-- Job --
Your task is to quote exactly the run of lines that starts at the line containing "Continue the Blender" and ends at the line containing "trim('trim_1', XC +", including both.

-- Data records --

%%

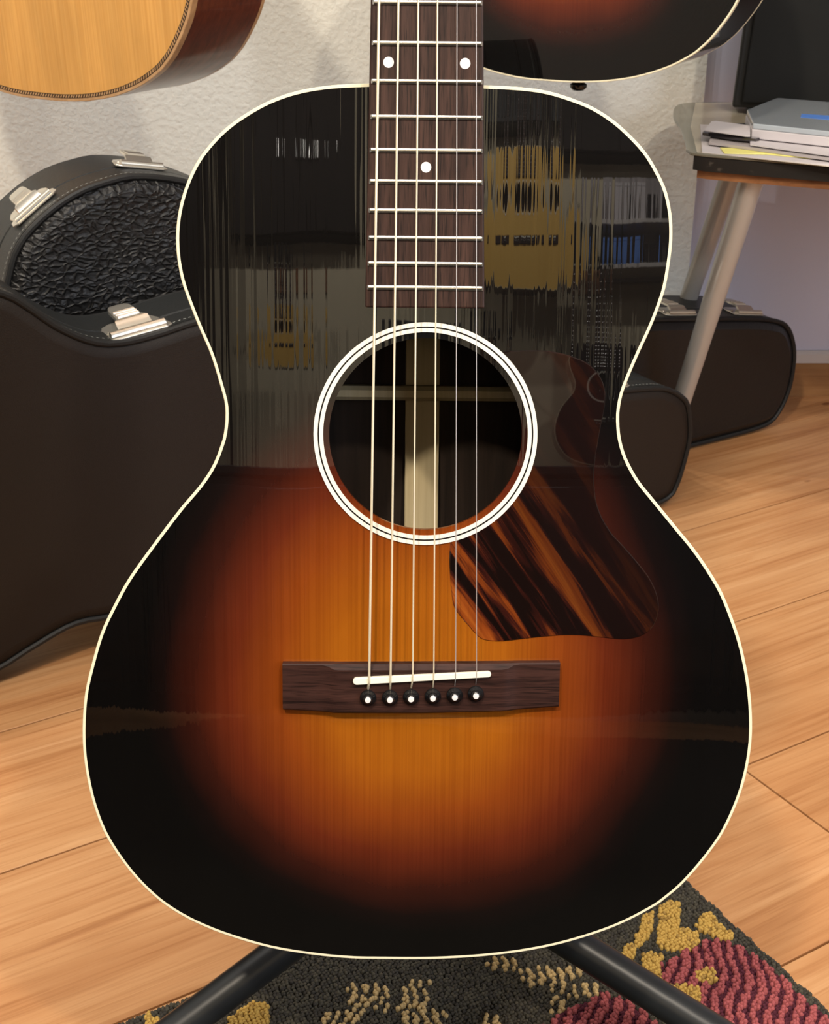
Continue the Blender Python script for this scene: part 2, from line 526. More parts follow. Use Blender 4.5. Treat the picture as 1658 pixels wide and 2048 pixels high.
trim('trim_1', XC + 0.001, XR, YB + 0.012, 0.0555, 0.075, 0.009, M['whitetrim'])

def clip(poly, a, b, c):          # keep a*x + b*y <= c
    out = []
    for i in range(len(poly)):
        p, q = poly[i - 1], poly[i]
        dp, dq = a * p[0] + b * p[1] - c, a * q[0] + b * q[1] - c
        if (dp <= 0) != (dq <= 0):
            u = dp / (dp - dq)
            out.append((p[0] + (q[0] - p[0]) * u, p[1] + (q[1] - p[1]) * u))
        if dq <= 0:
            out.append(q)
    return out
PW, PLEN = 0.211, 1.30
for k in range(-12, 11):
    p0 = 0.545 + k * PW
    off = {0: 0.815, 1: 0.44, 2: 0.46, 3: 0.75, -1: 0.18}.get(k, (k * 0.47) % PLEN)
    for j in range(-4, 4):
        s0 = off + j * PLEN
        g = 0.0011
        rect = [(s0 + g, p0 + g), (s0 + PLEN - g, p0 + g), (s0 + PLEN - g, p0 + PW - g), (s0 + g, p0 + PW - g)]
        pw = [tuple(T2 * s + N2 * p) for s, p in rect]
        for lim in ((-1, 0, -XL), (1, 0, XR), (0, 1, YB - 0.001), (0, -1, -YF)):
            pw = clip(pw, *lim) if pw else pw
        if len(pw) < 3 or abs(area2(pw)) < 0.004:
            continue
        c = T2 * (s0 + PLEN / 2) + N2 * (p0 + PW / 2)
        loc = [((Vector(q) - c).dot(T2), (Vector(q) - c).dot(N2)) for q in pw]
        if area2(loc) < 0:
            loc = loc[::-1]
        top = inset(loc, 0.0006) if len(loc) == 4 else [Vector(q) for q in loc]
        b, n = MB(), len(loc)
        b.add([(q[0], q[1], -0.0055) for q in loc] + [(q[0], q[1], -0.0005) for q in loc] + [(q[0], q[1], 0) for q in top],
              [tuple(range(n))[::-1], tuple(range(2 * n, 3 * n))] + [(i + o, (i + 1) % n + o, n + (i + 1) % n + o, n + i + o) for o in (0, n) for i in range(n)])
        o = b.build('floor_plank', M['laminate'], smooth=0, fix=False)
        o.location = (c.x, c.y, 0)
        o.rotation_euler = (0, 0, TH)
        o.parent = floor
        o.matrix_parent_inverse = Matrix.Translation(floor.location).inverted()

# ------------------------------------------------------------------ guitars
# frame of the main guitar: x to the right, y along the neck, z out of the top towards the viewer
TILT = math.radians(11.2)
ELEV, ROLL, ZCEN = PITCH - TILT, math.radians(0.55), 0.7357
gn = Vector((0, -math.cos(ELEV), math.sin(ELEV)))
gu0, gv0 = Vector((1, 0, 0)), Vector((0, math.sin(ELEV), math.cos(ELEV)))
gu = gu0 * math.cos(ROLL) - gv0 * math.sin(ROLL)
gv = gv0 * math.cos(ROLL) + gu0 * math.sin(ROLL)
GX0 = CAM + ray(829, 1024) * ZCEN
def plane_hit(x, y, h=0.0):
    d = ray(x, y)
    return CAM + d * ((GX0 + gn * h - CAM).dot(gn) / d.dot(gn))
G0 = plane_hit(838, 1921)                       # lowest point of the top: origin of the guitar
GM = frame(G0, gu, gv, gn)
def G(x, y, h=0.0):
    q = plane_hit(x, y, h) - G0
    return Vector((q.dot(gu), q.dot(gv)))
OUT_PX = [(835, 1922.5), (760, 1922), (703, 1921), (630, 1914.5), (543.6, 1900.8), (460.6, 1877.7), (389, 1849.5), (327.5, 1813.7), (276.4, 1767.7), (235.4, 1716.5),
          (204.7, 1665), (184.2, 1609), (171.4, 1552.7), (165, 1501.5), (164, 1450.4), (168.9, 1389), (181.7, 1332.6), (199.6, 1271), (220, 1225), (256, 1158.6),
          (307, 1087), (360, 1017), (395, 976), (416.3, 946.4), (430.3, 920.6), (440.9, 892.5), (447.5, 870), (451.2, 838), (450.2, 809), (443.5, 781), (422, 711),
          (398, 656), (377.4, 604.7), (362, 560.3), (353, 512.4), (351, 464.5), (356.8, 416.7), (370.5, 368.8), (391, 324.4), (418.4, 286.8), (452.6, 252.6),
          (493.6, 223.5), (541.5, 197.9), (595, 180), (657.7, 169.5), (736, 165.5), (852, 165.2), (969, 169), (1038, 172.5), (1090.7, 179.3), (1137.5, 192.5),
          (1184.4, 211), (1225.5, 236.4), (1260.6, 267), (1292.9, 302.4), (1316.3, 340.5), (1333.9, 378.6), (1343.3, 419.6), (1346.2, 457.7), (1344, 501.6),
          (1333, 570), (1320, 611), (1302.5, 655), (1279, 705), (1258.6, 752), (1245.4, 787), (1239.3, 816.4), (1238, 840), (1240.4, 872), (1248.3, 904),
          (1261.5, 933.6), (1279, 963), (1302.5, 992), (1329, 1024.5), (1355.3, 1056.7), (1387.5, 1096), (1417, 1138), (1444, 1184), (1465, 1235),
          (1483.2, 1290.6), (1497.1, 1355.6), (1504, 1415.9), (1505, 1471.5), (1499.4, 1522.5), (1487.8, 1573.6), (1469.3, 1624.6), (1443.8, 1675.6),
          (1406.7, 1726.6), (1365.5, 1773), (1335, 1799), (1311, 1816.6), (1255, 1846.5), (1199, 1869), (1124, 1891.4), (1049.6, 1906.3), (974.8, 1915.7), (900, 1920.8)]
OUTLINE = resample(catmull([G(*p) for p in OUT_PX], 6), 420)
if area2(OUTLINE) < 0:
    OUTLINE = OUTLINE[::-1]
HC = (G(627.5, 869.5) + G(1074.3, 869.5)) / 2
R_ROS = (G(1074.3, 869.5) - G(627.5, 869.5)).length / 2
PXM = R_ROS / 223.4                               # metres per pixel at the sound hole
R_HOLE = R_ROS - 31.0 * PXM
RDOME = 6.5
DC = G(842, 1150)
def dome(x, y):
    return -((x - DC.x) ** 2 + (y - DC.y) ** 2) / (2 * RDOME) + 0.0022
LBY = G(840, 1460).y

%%
%%

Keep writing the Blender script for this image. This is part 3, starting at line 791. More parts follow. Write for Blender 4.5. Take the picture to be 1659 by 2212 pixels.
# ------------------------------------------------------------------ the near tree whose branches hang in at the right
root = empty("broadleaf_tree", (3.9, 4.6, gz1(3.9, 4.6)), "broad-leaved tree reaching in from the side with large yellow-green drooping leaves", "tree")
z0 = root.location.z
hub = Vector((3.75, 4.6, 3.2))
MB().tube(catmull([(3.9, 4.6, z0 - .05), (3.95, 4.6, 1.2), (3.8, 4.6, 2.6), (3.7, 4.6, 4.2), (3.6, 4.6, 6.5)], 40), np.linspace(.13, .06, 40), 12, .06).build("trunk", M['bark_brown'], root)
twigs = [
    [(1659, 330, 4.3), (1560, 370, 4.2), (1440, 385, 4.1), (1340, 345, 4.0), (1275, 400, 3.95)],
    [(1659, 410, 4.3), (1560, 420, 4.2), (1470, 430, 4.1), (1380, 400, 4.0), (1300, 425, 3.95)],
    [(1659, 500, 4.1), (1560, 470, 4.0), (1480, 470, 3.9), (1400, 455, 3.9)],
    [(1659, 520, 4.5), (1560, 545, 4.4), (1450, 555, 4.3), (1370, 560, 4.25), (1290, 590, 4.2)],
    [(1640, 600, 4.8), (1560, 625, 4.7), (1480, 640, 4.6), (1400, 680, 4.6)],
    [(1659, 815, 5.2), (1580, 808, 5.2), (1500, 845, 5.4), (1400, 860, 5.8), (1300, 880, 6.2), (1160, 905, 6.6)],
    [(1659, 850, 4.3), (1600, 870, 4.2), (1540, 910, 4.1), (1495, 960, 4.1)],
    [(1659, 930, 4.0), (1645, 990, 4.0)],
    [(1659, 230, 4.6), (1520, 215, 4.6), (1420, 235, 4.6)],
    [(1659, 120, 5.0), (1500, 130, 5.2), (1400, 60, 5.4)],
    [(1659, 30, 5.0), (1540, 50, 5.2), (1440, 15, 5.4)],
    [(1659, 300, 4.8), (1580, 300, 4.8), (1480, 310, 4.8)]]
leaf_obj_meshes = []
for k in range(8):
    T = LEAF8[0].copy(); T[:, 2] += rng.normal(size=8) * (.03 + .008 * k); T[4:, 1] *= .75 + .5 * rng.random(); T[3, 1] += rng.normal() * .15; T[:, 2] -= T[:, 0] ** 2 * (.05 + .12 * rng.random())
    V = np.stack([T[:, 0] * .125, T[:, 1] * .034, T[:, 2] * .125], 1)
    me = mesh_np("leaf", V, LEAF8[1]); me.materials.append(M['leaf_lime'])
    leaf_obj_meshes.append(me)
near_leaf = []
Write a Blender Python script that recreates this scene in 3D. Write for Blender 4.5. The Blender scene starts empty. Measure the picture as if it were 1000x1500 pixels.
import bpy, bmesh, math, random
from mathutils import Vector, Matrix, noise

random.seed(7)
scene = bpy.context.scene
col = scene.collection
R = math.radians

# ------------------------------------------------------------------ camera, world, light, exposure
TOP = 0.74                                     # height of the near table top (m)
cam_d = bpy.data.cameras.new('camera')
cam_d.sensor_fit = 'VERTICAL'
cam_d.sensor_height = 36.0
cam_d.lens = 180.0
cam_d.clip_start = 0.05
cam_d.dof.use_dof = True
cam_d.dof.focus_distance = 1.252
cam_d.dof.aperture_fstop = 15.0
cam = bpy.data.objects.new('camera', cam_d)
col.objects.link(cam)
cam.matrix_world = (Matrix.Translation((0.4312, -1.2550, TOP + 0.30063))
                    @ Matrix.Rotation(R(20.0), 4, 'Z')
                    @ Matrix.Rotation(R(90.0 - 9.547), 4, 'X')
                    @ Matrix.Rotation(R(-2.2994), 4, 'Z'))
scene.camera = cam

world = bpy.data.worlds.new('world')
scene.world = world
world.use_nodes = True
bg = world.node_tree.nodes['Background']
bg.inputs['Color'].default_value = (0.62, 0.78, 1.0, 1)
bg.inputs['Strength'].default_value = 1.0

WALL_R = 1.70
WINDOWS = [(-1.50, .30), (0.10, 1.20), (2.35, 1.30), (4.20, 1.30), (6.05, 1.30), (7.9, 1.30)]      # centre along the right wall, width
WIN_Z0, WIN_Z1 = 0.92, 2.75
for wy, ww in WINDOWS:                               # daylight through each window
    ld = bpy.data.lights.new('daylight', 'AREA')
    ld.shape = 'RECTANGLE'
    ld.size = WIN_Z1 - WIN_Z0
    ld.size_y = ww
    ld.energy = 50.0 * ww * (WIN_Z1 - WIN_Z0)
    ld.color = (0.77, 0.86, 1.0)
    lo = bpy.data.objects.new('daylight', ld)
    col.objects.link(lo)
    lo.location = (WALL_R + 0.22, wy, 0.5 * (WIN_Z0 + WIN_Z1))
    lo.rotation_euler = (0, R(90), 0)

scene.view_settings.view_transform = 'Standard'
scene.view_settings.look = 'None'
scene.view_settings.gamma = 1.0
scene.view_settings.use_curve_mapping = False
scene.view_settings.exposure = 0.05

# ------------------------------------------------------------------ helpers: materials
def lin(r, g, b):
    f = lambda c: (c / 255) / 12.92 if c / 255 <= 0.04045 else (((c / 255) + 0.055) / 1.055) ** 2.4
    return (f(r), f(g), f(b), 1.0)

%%

-- Solution --
Continue the Blender Python script for this scene: part 2, from line 526. More parts follow. Use Blender 4.5. Treat the picture as 1658 pixels wide and 2048 pixels high.
trim('trim_1', XC + 0.001, XR, YB + 0.012, 0.0555, 0.075, 0.009, M['whitetrim'])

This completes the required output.